• [Aim of the task]
Go over the entries below line by line, copying each one that contains the word "Blender".

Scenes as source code
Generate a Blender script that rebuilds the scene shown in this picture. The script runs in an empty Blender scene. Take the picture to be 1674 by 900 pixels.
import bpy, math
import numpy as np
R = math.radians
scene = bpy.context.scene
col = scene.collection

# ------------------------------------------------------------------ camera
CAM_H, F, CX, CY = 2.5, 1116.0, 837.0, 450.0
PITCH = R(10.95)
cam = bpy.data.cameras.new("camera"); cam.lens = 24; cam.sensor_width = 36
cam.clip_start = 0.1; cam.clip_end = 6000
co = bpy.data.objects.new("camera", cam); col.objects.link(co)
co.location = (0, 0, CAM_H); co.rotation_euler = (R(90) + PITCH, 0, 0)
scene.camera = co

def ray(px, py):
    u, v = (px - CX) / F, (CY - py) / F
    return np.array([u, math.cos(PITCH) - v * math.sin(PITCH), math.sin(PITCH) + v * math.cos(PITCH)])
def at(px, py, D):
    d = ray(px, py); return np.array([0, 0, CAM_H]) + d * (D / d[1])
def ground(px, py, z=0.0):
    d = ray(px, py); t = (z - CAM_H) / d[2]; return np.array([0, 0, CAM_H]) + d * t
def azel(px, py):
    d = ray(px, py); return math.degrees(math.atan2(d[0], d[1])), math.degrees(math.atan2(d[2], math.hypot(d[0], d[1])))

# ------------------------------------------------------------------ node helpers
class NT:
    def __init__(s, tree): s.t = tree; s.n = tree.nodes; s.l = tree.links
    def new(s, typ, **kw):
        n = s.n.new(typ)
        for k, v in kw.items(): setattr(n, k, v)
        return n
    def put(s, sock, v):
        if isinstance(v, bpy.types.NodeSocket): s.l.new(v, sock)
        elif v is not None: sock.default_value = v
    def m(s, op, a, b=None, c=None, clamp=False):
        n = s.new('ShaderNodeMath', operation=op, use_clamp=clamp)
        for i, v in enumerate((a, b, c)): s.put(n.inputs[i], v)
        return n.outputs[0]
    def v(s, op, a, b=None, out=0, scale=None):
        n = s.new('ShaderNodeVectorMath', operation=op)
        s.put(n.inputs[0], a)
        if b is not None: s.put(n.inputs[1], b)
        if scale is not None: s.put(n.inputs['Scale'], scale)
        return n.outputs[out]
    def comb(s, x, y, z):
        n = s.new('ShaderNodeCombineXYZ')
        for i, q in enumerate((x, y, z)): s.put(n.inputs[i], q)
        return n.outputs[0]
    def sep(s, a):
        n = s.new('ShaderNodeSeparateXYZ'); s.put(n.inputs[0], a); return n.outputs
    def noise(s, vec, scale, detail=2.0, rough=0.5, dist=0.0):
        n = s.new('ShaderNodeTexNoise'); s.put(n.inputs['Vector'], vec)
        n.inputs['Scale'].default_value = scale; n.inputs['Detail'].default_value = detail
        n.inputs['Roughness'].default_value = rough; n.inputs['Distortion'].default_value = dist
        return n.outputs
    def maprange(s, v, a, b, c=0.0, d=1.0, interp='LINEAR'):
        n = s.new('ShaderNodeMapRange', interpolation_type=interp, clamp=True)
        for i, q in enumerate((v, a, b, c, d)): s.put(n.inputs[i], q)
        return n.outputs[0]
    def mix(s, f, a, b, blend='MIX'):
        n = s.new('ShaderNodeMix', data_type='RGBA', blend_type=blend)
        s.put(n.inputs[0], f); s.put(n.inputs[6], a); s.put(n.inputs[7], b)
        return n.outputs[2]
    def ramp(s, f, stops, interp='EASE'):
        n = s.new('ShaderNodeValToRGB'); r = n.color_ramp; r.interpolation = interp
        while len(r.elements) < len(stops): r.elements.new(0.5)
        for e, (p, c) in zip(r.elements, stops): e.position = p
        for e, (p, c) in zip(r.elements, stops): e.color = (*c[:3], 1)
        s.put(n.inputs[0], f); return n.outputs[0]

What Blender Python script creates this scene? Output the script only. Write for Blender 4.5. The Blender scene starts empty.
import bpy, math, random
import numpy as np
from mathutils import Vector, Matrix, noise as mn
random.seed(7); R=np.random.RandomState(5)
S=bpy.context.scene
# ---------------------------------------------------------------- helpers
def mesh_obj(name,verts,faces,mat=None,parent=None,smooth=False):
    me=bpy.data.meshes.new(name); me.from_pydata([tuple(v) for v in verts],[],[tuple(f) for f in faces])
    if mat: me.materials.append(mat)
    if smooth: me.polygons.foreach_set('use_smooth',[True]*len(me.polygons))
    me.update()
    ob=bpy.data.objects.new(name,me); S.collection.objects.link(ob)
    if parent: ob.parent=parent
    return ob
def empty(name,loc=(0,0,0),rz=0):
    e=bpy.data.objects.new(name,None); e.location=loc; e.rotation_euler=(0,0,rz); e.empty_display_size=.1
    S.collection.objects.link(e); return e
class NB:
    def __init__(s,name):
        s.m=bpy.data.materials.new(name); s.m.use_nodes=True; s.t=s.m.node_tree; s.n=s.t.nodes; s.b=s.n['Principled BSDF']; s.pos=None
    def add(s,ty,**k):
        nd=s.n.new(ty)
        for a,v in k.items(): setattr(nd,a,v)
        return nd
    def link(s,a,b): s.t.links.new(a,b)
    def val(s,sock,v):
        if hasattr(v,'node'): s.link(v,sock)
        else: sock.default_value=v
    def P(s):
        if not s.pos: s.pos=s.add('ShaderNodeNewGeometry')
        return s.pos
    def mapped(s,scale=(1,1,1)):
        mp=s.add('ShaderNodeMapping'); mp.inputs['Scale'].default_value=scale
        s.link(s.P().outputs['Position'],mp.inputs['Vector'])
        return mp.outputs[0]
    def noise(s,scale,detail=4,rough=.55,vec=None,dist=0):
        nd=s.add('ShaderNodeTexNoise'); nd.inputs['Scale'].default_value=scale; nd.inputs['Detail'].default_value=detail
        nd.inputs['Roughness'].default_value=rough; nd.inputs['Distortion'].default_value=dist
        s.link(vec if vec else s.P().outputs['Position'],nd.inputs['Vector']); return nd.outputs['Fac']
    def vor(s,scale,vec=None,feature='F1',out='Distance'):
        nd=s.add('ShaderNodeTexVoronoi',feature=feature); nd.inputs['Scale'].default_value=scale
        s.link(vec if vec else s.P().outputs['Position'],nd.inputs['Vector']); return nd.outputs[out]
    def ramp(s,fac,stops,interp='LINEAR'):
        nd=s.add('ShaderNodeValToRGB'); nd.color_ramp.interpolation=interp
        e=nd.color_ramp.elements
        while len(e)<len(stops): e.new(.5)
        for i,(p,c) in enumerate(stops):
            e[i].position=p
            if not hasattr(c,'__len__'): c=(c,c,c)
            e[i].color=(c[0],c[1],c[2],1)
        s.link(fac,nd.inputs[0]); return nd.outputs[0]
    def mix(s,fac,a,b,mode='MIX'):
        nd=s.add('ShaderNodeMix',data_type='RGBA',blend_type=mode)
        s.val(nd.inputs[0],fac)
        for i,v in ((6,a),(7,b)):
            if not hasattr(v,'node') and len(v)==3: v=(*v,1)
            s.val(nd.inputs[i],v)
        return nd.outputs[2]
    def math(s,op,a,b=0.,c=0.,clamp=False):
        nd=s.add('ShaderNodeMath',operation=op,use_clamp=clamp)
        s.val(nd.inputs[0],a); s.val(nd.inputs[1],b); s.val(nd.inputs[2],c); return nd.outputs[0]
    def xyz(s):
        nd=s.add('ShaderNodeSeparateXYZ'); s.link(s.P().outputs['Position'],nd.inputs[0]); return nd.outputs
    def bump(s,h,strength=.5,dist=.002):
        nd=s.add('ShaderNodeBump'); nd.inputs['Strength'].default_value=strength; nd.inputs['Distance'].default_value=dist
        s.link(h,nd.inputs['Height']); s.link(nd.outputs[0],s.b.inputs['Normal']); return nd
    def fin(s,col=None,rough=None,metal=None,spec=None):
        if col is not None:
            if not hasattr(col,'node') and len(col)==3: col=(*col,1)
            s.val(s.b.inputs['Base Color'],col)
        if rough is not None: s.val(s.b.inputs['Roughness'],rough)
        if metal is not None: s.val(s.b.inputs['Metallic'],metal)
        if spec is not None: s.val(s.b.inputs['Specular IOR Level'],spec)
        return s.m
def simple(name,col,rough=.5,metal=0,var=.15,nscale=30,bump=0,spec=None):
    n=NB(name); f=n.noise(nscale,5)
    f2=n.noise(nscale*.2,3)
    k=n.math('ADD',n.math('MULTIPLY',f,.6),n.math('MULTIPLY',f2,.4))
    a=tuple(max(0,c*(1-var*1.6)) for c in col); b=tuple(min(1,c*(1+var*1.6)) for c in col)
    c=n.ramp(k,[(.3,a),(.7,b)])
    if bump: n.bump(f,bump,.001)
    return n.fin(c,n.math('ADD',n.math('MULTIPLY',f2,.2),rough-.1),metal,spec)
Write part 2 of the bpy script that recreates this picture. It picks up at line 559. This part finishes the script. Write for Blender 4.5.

• [The output]
Generate a Blender script that rebuilds the scene shown in this picture. The script runs in an empty Blender scene. Take the picture to be 1674 by 900 pixels.
What Blender Python script creates this scene? Output the script only. Write for Blender 4.5. The Blender scene starts empty.
Write part 2 of the bpy script that recreates this picture. It picks up at line 559. This part finishes the script. Write for Blender 4.5.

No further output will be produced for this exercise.